We have discussed this concept for over 20 years, creating significant new opportunities for clients to capture missed opportunities. There is a lot of chatter in the Search Community related to “Topic Clusters” advocating a move away from more traditional keyword-focused efforts. I agree with some of these ideas that you need to focus on the topic, especially if you are the category leader. Below are a few examples of research we have done for clients to help answer the question about how authoritative they are in the various categories related to their product portfolio.

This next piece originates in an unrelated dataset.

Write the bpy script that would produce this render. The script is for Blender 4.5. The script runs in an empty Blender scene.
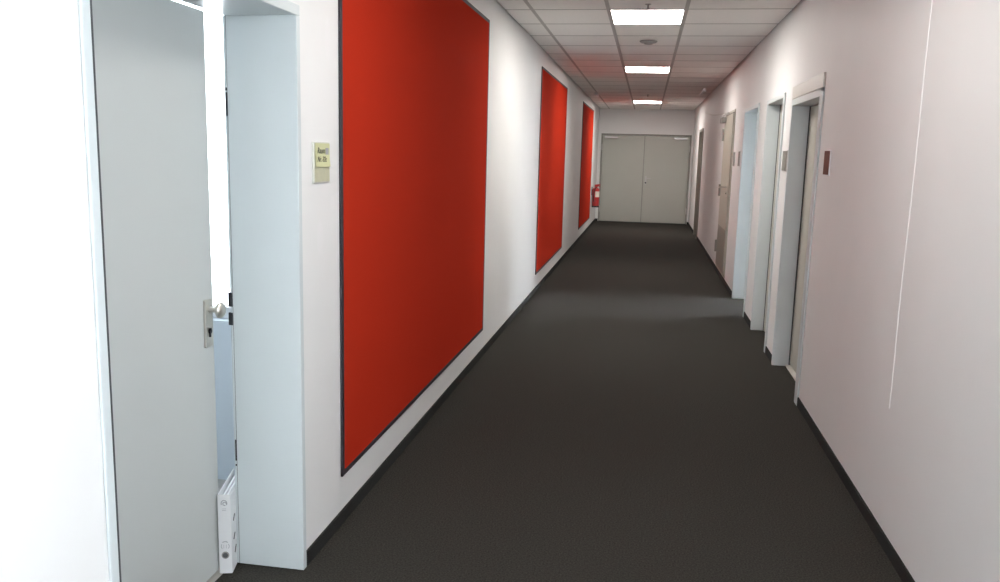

For example, the highly competitive category of pet food.  Our research found that only manufacturers use this phrase as most people need dog or cat food.  Let us say, for example, that you have a broad portfolio of products like Purina that would be represented by 2,700 phrases. You have identified 500 words related to your dog food products and 300 for cat food and maybe another thousand for other types of pet food.  As the category leader, would you not expect to be at the top of the search results for all of these phrases?  In a consumer’s mind, the most authoritative on the topic, you would expect to be on the first page of the search engine for all or at least most of these phrases.  Are you even monitoring this?  In the analysis below, of the 2,700 words in the portfolio, Purina was only represented 170 times.  It was surprising that none of the online retailers performed much better.  The chart below shows the words in the cluster and how many times a specific domain appeared on page 1.

Let’s take another example from an online travel booking site. For instance, in the catch-all Air Cluster, there are 2,408 keywords they are targeting, which generate over 5 million searches a month.  Unfortunately, the site only gets 1.21% of the clicks for these words, but this tiny share of clicks currently generates over $500k in monthly revenue. As we drill down, we find that the site is only represented on Google’s search results page for 275 of the 2,408 keywords.  This means that despite being a dominant player in this space, they are only present to searchers 11% of the time for the cluster of words. Those who think this is not bad are not present 89% of the time, so they cannot be considered an actual authority in this category.  The big question is what if they could fix the gap of these phrases, they were missing an opportunity.  If being there 11% of the time generates $500k in revenue, what could they generate if they doubled or tripled their exposure for this cluster?

Note in some of the more specific topic clusters, they are getting 30 to 90 percent of the rankings, impressions generating significant revenue.